From hoodies to suits... but he still wears sneakers.
Both told him to spend way more time with customers, and he has. He slowly migrated from hoody to the jeans-and-a-blazer combo to now wearing suits everyday. (Even if they are still always topped off by his famous Day-Glo tennis shoes.)
Aaron Levie likes history and butt kissing:
In a Valley obsessed with what’s new, Levie is obsessed with history. The only unifying themes to the Box conference rooms are words and names that hearken back to the company and the Valley’s big moments. While a young Mark Zuckerberg once asked Marc Andreessen what Netscape did, Levie has a conference room named after the iconic Valley company. In a place where youth is prized because of what it doesn’t know, Levie sees his as a handicap he actively tries to overcome. [Andreessen, whose venture firm is an investor in Box, is an investor in PandoDaily as well.]

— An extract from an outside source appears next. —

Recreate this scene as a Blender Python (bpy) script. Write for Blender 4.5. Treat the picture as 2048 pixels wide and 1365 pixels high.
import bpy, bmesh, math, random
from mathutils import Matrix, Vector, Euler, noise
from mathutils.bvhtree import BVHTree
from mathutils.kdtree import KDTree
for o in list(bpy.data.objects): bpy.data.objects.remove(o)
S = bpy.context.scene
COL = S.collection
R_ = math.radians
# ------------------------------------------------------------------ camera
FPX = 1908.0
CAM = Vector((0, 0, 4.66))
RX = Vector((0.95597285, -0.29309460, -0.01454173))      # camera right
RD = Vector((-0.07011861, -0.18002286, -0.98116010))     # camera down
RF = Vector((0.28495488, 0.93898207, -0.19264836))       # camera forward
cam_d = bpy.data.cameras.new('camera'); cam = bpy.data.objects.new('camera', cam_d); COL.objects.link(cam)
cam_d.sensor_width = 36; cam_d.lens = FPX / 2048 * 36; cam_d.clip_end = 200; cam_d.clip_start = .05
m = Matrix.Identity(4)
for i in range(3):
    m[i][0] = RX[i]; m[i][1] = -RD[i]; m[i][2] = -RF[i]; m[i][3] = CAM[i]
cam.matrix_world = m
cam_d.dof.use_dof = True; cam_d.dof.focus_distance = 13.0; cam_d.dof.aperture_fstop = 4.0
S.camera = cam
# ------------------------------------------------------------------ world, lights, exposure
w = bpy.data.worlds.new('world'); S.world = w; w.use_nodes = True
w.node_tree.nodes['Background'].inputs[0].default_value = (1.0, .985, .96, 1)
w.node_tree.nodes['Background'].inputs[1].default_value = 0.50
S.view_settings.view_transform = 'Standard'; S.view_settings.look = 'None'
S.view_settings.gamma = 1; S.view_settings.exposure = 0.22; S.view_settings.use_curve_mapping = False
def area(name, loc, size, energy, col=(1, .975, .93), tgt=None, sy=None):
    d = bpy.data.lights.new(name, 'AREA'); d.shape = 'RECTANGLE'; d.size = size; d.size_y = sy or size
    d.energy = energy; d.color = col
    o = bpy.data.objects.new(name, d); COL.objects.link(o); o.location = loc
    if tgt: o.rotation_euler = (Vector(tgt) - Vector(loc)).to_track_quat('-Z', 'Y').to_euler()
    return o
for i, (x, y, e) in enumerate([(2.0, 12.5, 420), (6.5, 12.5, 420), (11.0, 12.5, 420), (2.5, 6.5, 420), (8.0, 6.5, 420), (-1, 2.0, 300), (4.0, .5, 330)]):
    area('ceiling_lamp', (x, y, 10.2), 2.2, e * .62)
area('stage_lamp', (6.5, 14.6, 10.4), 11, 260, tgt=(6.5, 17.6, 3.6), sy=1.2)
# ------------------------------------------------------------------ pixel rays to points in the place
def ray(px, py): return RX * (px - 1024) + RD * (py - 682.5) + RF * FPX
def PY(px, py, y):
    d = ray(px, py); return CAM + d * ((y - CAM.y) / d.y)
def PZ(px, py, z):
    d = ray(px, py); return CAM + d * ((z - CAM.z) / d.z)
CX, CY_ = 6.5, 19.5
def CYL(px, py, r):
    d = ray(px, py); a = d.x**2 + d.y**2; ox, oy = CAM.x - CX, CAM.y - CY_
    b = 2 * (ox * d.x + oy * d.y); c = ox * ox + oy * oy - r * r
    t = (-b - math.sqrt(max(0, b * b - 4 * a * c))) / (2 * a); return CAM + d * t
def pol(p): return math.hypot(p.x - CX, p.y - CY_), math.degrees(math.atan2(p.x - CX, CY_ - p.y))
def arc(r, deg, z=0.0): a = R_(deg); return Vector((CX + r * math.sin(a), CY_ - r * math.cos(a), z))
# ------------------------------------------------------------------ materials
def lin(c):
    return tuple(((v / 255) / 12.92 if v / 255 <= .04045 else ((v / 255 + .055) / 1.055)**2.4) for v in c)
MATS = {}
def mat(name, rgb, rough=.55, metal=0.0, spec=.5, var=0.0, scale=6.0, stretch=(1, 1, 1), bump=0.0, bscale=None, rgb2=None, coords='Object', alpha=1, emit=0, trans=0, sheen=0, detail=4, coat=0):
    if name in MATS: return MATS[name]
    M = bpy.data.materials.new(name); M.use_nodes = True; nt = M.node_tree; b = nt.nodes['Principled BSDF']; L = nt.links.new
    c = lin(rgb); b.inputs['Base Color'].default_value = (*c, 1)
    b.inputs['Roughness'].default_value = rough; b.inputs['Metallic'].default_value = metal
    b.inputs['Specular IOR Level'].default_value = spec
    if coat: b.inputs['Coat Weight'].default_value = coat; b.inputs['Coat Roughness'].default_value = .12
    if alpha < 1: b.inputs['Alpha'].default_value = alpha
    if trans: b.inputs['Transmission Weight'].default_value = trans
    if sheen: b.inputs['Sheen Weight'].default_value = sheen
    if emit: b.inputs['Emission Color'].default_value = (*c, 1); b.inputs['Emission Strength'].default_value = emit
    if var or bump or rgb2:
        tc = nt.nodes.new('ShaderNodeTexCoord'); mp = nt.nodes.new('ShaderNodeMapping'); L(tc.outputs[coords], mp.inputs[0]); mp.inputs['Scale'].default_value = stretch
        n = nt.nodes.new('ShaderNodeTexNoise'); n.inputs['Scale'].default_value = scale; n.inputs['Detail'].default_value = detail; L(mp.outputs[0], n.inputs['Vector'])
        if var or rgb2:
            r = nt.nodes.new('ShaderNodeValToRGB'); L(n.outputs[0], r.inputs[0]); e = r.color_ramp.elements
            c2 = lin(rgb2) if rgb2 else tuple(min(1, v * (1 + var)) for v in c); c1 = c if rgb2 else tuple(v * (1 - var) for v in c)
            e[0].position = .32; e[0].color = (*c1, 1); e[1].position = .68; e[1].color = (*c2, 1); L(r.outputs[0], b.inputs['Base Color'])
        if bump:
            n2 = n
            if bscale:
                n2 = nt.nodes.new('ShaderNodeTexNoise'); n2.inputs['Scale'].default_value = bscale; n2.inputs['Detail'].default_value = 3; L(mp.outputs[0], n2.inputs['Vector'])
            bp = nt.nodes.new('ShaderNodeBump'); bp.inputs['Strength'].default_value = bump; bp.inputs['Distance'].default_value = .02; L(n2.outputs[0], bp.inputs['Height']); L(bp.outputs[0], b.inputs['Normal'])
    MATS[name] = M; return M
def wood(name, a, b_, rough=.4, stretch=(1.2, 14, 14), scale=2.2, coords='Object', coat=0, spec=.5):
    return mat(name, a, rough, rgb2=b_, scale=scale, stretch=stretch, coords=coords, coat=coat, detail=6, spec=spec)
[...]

Aaron Levie doesn't prospect and he doesn't close:
One of the reason he has a good sales record is that he has a very professional, experienced sales team who knows exactly how to use him. He isn’t in charge of the process. He isn’t prospecting. He isn’t closing. He’s whooshing in once things look pretty good to give customers some comfort around where the company is headed. “By the time I’m having a conversation with a customer, it’s later in the process,” he says. In baseball terms, he’s more the middle-reliever bridging between the starter and the closer.